@Lalalax I can't add much to what people have said, except I agree that a new partner is unlikely to inherit over and above the deceased person's children, but is is possible that they could contest it, and be entitled to something, as people have said...
@mummagiles
Ignore the people who are saying your DF's partner would have no claim to the house. She could make a claim under the inheritance (provision for dependants) act as a dependant on the basis she has been maintained by your DF by his provision of accommodation. Her claim on the estate could amount to a sum equal to that which would be necessary to maintain her living standards as immediately prior to your DF's death. There was a case recently where a woman who had been estranged from her mother for decades successfully claimed against her mother's estate
Although I don't think the estranged daughter is a good example of what is going on with the OP, as she was the deceased woman's actual daughter.
To say because he is 'only 64' he doesn't need to make a will yet is one of the daftest things I have read on here in awhile! Sorry, but 64 is NOT young. You're a bloody pensioner FGS. Many people see their health start to deteriorate by their late 60's and early 70's, even when they have had good health for many year prior to that. You'd have to be delusional to think you 'don't need' a will at 64. Especially as the OP's mother died in her late 50's!!!

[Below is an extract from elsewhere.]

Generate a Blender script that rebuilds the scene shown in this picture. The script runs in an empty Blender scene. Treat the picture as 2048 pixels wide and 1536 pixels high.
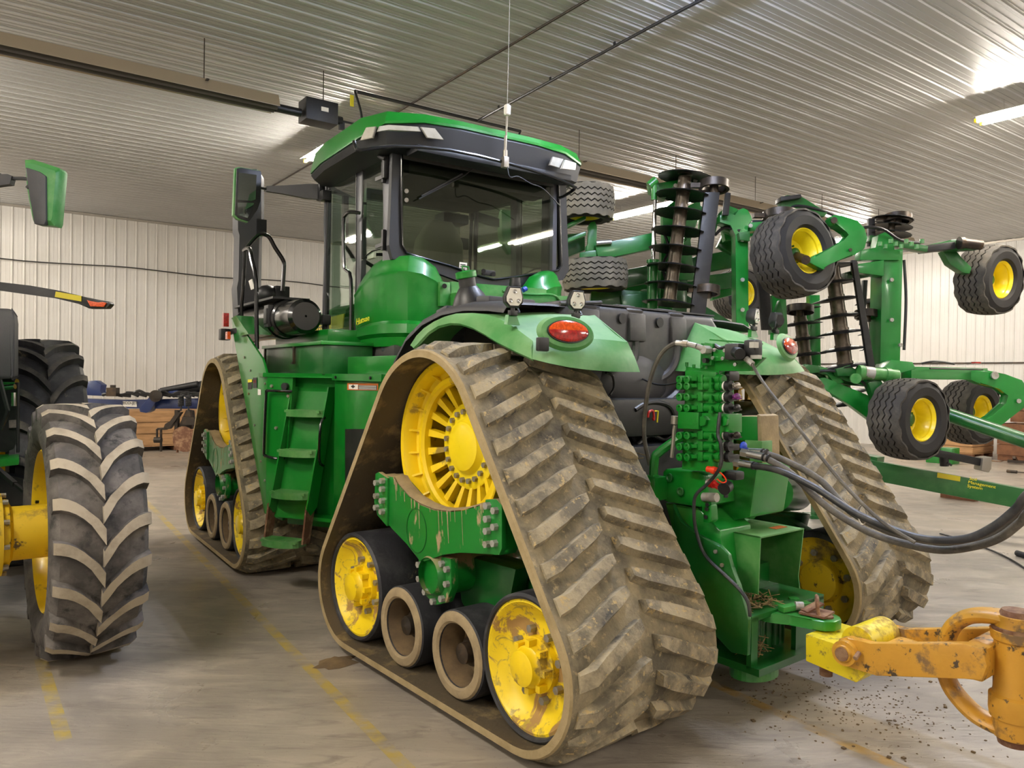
import bpy, bmesh, math, random
from mathutils import Vector, Matrix, noise
random.seed(7)
PI = math.pi
SC = bpy.context.scene
COL = SC.collection
# ---------------------------------------------------------------- camera
FPX, CX, CY, HCAM = 1538.0, 1024.0, 768.0, 1.8
def _cam_axes():
    y0, hs, vx = 755.0, 0.014, -88.0
    a = Vector((-CX, y0 + hs*(-CX) - CY, FPX)); b = Vector((CX, y0 + hs*CX - CY, FPX))
    up = b.cross(a).normalized()
    if up.y > 0: up = -up
    Y = Vector((vx - CX, y0 + hs*(vx - CX) - CY, FPX)).normalized()
    return Y.cross(up), Y, up
AX, AY, AZ = _cam_axes()
def to_world(v): return Vector((AX.dot(v), AY.dot(v), AZ.dot(v)))
CAMLOC = Vector((0, 0, HCAM))
cam = bpy.data.cameras.new('camera'); cam.sensor_width = 36.0; cam.lens = 36.0*FPX/2048.0
cam.clip_start = 0.05; cam.clip_end = 200
co = bpy.data.objects.new('camera', cam); COL.objects.link(co)
r_, u_, f_ = to_world(Vector((1,0,0))), to_world(Vector((0,-1,0))), to_world(Vector((0,0,-1)))
co.matrix_world = Matrix(((r_.x,u_.x,f_.x,0),(r_.y,u_.y,f_.y,0),(r_.z,u_.z,f_.z,HCAM),(0,0,0,1)))
SC.camera = co
# ---------------------------------------------------------------- world, exposure
w = bpy.data.worlds.new('world'); SC.world = w; w.use_nodes = True
w.node_tree.nodes['Background'].inputs[0].default_value = (0.55,0.5,0.44,1)
w.node_tree.nodes['Background'].inputs[1].default_value = 0.05
SC.view_settings.view_transform = 'Standard'; SC.view_settings.look = 'None'
SC.view_settings.gamma = 1.0; SC.view_settings.exposure = 0.36; SC.view_settings.use_curve_mapping = False
TUBE_STRENGTH = 250.0
# ---------------------------------------------------------------- frames
def frame(O, deg): return Matrix.Translation(Vector(O)) @ Matrix.Rotation(math.radians(deg), 4, 'Z')
WF = Matrix.Identity(4)
RF = frame((2.056, 3.721, 0), 3.0)     # rear half of the tractor: u right, v forward, w up
FF = frame((2.05, 7.907, 0), -1.8)     # front half
def at(F, ax, val, x, y):
    "point of frame F lying on the plane u|v|w = val, seen in direction (x, y) of the photograph"
    M = F.inverted(); c = M @ CAMLOC
    d = M.to_3x3() @ to_world(Vector((x-CX, y-CY, FPX)))
    i = 'uvw'.index(ax); t = (val - c[i]) / d[i]
    return c + d*t
# ---------------------------------------------------------------- materials
MATS = {}
def srgb(h):
    if isinstance(h, str):
        h = h.lstrip('#'); c = [int(h[i:i+2],16)/255 for i in (0,2,4)]
    else: c = h
    return tuple([x/12.92 if x <= .04045 else ((x+.055)/1.055)**2.4 for x in c] + [1.0])
def mk(name, col, rough=.5, metal=0., dust=None, scale=6., lo=.45, hi=.65, top=0., bump=0., bscale=40., coat=0., emit=None, es=0., dist=0., mrough=None, stretch=None, spec=None, detail=6.):
    m = bpy.data.materials.new(name); m.use_nodes = True; nt = m.node_tree; N = nt.nodes; L = nt.links
    b = N['Principled BSDF']; b.inputs['Base Color'].default_value = srgb(col)
    b.inputs['Roughness'].default_value = rough; b.inputs['Metallic'].default_value = metal
    if spec is not None: b.inputs['Specular IOR Level'].default_value = spec
    if coat: b.inputs['Coat Weight'].default_value = coat; b.inputs['Coat Roughness'].default_value = .12
    if emit: b.inputs['Emission Color'].default_value = srgb(emit); b.inputs['Emission Strength'].default_value = es
    tc = N.new('ShaderNodeTexCoord')
    if dust:
        layers = dust if isinstance(dust, list) else [(dust, scale, lo, hi)]
        prev = None
        for k, (dc, sc_, lo_, hi_) in enumerate(layers):
            n = N.new('ShaderNodeTexNoise'); n.inputs['Scale'].default_value = sc_; n.inputs['Detail'].default_value = detail
            n.inputs['Roughness'].default_value = .65; n.inputs['Distortion'].default_value = dist
            mp = N.new('ShaderNodeMapping'); mp.inputs['Location'].default_value = (3.7*k, 1.3*k, .7)
            if stretch: mp.inputs['Scale'].default_value = stretch
            L.new(tc.outputs['Object'], mp.inputs[0]); L.new(mp.outputs[0], n.inputs['Vector'])
            r = N.new('ShaderNodeMapRange'); r.inputs[1].default_value = lo_; r.inputs[2].default_value = hi_
            L.new(n.outputs['Fac'], r.inputs[0]); fac = r.outputs[0]
            if top and k == 0:
                g = N.new('ShaderNodeNewGeometry'); s = N.new('ShaderNodeSeparateXYZ'); L.new(g.outputs['Normal'], s.inputs[0])
                q = N.new('ShaderNodeMapRange'); q.inputs[1].default_value = .3; q.inputs[2].default_value = .95; q.inputs[4].default_value = top
                L.new(s.outputs['Z'], q.inputs[0])
                a = N.new('ShaderNodeMath'); a.operation = 'ADD'; a.use_clamp = True; L.new(fac, a.inputs[0]); L.new(q.outputs[0], a.inputs[1]); fac = a.outputs[0]
            mx = N.new('ShaderNodeMix'); mx.data_type = 'RGBA'
            if prev is None: mx.inputs[6].default_value = srgb(col)
            else: L.new(prev, mx.inputs[6])
            mx.inputs[7].default_value = srgb(dc); L.new(fac, mx.inputs[0]); prev = mx.outputs[2]
            if k == 0 and mrough is not None:
                q = N.new('ShaderNodeMapRange'); q.inputs[3].default_value = rough; q.inputs[4].default_value = mrough
                L.new(fac, q.inputs[0]); L.new(q.outputs[0], b.inputs['Roughness'])
        L.new(prev, b.inputs['Base Color'])
    if bump:
        n = N.new('ShaderNodeTexNoise'); n.inputs['Scale'].default_value = bscale; n.inputs['Detail'].default_value = 5
        L.new(tc.outputs['Object'], n.inputs['Vector'])
        bp = N.new('ShaderNodeBump'); bp.inputs['Strength'].default_value = bump; bp.inputs['Distance'].default_value = .01
        L.new(n.outputs['Fac'], bp.inputs['Height']); L.new(bp.outputs[0], b.inputs['Normal'])
    MATS[name] = m; return m
def glass(name, tint, refl=.12):
    m = bpy.data.materials.new(name); m.use_nodes = True; nt = m.node_tree; N = nt.nodes; L = nt.links
    N.remove(N['Principled BSDF']); o = N['Material Output']
    t = N.new('ShaderNodeBsdfTransparent'); t.inputs[0].default_value = srgb(tint)
    g = N.new('ShaderNodeBsdfGlossy'); g.inputs['Roughness'].default_value = .02; g.inputs[0].default_value = (1,1,1,1)
    lw = N.new('ShaderNodeLayerWeight'); lw.inputs[0].default_value = .5
    pw = N.new('ShaderNodeMath'); pw.operation = 'POWER'; pw.inputs[1].default_value = 4.; L.new(lw.outputs['Facing'], pw.inputs[0])
    s = N.new('ShaderNodeMath'); s.operation = 'MULTIPLY_ADD'; s.inputs[1].default_value = .8; s.inputs[2].default_value = refl; s.use_clamp = True
    L.new(pw.outputs[0], s.inputs[0])
    mx = N.new('ShaderNodeMixShader'); L.new(s.outputs[0], mx.inputs[0]); L.new(t.outputs[0], mx.inputs[1]); L.new(g.outputs[0], mx.inputs[2])
    L.new(mx.outputs[0], o.inputs[0]); MATS[name] = m; return m
mud = '#a08a66'
mk('green', '#0a741f', .3, dust=[('#3f8a3c', 2.2, .50, .85)], coat=.35, mrough=.5)
mk('green_dusty', '#157524', .36, dust=[('#7da66a', 1.6, .42, .8)], coat=.2, top=.38, mrough=.6)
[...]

Re the issue the OP has, I think when someone gets a new partner/new spouse, any assets they had when they met should not go to the new partner/spouse in the event their death, unless they have been together 10 years or more.
I don't particularly think very highly of people getting very sniffy and assuming they have an absolute 'right' to their parents estate, but at the same time, I don't agree for a second that someone should be allowed to meet someone, and inherit everything they and their deceased spouse have worked hard for all their lives, potentially within MONTHS (or several years) of meeting them.
As has been said, this is not what the OP's mother would have wanted.
I know OP, that you said your dad 'wouldn't lie,' but for all you know, his new woman could be controlling him (no matter how nice she seems!) I have seen it happen. Not saying she is a gold digger, but I am very suspicious as to why your dad won't discuss it. You have every right to be worried and suspicious, but if your dad won't discuss it, there is little you can do.